*Your goal*.
Quote verbatim everything from the line containing "Write part 2" down to the line containing "floor_hatch(3.380, 3.765, 'silver-framed", with both of those lines included and no others.

[Records with scene code]
-=-=-

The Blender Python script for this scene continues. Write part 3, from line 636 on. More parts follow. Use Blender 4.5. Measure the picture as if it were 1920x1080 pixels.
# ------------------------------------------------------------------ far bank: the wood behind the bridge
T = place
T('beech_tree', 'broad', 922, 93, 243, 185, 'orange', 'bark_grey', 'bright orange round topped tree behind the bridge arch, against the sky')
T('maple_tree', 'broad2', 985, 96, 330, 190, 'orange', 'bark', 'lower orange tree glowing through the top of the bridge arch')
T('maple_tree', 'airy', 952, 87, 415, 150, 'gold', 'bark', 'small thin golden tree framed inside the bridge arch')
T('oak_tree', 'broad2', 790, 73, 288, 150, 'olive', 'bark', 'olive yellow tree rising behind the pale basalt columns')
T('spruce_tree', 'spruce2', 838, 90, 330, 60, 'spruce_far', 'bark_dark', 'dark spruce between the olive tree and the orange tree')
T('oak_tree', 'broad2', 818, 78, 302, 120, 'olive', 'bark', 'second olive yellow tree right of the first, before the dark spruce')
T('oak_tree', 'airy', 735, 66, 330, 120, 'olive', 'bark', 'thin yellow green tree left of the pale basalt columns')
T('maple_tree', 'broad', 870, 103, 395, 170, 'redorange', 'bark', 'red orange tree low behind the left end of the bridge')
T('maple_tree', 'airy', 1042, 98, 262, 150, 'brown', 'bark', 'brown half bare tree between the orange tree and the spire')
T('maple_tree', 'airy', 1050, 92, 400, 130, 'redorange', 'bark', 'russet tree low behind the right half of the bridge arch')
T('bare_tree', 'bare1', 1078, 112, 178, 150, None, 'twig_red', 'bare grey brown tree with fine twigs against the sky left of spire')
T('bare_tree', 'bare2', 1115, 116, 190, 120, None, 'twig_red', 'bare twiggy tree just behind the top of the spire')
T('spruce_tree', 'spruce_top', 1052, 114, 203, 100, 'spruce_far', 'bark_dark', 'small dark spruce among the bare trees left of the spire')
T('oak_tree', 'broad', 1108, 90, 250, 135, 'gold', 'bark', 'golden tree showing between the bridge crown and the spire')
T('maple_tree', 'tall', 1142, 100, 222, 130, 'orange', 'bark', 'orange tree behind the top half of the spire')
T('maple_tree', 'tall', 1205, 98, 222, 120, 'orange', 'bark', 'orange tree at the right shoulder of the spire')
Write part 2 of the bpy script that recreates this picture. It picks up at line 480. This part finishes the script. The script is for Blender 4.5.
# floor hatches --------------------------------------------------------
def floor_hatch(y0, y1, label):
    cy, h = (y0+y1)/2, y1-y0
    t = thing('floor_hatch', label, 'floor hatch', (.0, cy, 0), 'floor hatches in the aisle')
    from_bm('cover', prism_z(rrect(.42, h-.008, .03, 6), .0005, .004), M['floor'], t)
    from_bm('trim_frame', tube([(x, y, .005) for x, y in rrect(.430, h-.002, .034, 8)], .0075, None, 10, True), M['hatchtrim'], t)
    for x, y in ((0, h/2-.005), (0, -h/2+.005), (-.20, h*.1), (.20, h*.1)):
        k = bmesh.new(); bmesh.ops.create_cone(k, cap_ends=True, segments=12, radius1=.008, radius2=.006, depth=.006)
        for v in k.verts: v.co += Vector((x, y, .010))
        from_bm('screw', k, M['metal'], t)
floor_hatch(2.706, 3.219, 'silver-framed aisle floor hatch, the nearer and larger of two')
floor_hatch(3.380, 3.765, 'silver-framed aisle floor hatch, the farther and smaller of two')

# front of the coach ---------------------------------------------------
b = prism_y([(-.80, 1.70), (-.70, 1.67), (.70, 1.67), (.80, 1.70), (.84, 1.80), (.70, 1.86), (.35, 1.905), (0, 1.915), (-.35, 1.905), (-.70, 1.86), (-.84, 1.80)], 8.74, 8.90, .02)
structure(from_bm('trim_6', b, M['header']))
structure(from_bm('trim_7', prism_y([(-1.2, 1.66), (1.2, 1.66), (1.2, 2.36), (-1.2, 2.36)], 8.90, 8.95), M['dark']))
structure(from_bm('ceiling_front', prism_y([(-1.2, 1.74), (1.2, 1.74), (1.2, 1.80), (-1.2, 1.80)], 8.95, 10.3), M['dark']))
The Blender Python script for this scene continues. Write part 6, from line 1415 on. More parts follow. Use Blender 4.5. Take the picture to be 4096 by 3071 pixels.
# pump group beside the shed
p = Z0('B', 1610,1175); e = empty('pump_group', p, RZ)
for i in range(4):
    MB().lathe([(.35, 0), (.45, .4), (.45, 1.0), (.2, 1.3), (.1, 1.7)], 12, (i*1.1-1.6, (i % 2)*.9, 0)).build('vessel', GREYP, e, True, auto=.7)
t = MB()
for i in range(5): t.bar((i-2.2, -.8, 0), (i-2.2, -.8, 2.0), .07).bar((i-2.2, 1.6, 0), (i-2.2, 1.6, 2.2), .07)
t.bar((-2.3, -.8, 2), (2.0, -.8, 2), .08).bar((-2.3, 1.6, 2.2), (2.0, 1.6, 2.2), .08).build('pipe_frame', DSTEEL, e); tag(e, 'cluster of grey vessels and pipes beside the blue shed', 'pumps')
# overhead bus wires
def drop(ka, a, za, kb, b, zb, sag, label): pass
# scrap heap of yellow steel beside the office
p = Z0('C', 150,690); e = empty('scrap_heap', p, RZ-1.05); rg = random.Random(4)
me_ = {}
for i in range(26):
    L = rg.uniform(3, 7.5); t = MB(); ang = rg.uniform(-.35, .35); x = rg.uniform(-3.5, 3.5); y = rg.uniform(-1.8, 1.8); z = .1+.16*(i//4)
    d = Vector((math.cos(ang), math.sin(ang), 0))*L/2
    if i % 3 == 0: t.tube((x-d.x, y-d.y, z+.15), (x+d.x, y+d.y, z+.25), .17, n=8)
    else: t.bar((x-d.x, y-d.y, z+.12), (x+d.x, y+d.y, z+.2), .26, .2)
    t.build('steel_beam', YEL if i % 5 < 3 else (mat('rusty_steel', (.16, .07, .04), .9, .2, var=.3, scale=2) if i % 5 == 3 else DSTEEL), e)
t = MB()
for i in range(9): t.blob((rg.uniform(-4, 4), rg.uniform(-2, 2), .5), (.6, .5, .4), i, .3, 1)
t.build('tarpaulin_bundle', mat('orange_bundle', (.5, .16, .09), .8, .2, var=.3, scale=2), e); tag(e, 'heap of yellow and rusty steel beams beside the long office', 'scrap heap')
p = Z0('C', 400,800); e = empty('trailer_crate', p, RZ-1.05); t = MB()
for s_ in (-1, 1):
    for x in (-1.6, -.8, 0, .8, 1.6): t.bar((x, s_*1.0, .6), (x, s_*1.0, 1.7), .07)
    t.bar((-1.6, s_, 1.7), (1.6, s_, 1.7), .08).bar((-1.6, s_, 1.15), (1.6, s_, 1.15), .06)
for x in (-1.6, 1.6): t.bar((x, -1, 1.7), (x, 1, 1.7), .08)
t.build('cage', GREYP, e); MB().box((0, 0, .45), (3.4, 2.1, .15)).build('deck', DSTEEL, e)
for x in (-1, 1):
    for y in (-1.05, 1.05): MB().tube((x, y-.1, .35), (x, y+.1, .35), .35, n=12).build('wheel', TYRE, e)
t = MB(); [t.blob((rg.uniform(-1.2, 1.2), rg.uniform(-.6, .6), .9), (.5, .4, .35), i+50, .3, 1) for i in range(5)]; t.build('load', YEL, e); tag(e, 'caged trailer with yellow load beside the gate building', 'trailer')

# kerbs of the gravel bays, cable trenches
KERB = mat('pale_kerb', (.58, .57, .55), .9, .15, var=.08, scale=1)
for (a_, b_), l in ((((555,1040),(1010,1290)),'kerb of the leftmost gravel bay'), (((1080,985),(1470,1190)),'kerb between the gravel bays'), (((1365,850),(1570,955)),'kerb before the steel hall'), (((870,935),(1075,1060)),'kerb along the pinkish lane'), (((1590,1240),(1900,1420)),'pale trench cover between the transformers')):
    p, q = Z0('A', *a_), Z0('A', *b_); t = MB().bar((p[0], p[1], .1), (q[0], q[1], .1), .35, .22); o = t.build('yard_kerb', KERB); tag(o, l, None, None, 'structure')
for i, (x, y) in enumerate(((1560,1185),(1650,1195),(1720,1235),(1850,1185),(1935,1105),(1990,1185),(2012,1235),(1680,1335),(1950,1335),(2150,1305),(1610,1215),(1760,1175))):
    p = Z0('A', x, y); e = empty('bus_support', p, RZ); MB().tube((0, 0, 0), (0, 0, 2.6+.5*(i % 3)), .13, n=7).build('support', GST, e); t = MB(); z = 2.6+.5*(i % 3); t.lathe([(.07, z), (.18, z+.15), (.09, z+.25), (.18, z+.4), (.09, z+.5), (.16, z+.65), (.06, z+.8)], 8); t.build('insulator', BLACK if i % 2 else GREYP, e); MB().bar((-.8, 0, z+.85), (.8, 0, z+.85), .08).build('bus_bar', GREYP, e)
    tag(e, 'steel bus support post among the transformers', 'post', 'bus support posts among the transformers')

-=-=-

*Output of the task*.
Write part 2 of the bpy script that recreates this picture. It picks up at line 480. This part finishes the script. The script is for Blender 4.5.
# floor hatches --------------------------------------------------------
def floor_hatch(y0, y1, label):
    cy, h = (y0+y1)/2, y1-y0
    t = thing('floor_hatch', label, 'floor hatch', (.0, cy, 0), 'floor hatches in the aisle')
    from_bm('cover', prism_z(rrect(.42, h-.008, .03, 6), .0005, .004), M['floor'], t)
    from_bm('trim_frame', tube([(x, y, .005) for x, y in rrect(.430, h-.002, .034, 8)], .0075, None, 10, True), M['hatchtrim'], t)
    for x, y in ((0, h/2-.005), (0, -h/2+.005), (-.20, h*.1), (.20, h*.1)):
        k = bmesh.new(); bmesh.ops.create_cone(k, cap_ends=True, segments=12, radius1=.008, radius2=.006, depth=.006)
        for v in k.verts: v.co += Vector((x, y, .010))
        from_bm('screw', k, M['metal'], t)
floor_hatch(2.706, 3.219, 'silver-framed aisle floor hatch, the nearer and larger of two')
floor_hatch(3.380, 3.765, 'silver-framed aisle floor hatch, the farther and smaller of two')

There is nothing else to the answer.